___ Stored data
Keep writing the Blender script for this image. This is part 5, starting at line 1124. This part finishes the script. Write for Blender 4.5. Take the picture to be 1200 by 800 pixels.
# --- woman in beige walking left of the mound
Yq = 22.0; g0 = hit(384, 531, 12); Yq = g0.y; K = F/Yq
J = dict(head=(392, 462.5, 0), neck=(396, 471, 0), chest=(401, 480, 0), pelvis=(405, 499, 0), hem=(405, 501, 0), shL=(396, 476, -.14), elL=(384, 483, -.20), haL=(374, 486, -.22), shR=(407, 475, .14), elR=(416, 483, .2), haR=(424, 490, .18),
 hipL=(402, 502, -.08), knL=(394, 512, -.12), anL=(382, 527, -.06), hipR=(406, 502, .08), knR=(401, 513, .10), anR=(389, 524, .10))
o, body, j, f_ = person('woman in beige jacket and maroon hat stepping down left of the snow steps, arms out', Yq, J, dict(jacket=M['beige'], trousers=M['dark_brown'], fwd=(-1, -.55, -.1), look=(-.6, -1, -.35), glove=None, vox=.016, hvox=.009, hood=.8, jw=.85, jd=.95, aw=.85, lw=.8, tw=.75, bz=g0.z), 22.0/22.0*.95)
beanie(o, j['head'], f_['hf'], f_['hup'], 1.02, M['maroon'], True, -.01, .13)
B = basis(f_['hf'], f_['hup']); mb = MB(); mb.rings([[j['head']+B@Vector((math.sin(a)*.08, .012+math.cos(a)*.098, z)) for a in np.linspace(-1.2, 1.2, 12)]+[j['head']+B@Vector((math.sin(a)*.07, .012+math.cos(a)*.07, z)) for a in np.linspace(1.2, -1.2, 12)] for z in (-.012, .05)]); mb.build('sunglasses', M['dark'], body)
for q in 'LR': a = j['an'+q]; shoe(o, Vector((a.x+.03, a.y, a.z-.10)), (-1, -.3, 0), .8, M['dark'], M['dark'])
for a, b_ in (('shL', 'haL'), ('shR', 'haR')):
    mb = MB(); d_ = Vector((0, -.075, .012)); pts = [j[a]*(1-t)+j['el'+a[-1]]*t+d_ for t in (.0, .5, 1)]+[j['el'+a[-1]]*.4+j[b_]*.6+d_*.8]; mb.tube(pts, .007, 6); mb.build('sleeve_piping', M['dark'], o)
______
Work required ->
The listing above must be transcribed exactly, line by line.

The solution ->
Keep writing the Blender script for this image. This is part 5, starting at line 1124. This part finishes the script. Write for Blender 4.5. Take the picture to be 1200 by 800 pixels.
# --- woman in beige walking left of the mound
Yq = 22.0; g0 = hit(384, 531, 12); Yq = g0.y; K = F/Yq
J = dict(head=(392, 462.5, 0), neck=(396, 471, 0), chest=(401, 480, 0), pelvis=(405, 499, 0), hem=(405, 501, 0), shL=(396, 476, -.14), elL=(384, 483, -.20), haL=(374, 486, -.22), shR=(407, 475, .14), elR=(416, 483, .2), haR=(424, 490, .18),
 hipL=(402, 502, -.08), knL=(394, 512, -.12), anL=(382, 527, -.06), hipR=(406, 502, .08), knR=(401, 513, .10), anR=(389, 524, .10))
o, body, j, f_ = person('woman in beige jacket and maroon hat stepping down left of the snow steps, arms out', Yq, J, dict(jacket=M['beige'], trousers=M['dark_brown'], fwd=(-1, -.55, -.1), look=(-.6, -1, -.35), glove=None, vox=.016, hvox=.009, hood=.8, jw=.85, jd=.95, aw=.85, lw=.8, tw=.75, bz=g0.z), 22.0/22.0*.95)
beanie(o, j['head'], f_['hf'], f_['hup'], 1.02, M['maroon'], True, -.01, .13)
B = basis(f_['hf'], f_['hup']); mb = MB(); mb.rings([[j['head']+B@Vector((math.sin(a)*.08, .012+math.cos(a)*.098, z)) for a in np.linspace(-1.2, 1.2, 12)]+[j['head']+B@Vector((math.sin(a)*.07, .012+math.cos(a)*.07, z)) for a in np.linspace(1.2, -1.2, 12)] for z in (-.012, .05)]); mb.build('sunglasses', M['dark'], body)
for q in 'LR': a = j['an'+q]; shoe(o, Vector((a.x+.03, a.y, a.z-.10)), (-1, -.3, 0), .8, M['dark'], M['dark'])
for a, b_ in (('shL', 'haL'), ('shR', 'haR')):
    mb = MB(); d_ = Vector((0, -.075, .012)); pts = [j[a]*(1-t)+j['el'+a[-1]]*t+d_ for t in (.0, .5, 1)]+[j['el'+a[-1]]*.4+j[b_]*.6+d_*.8]; mb.tube(pts, .007, 6); mb.build('sleeve_piping', M['dark'], o)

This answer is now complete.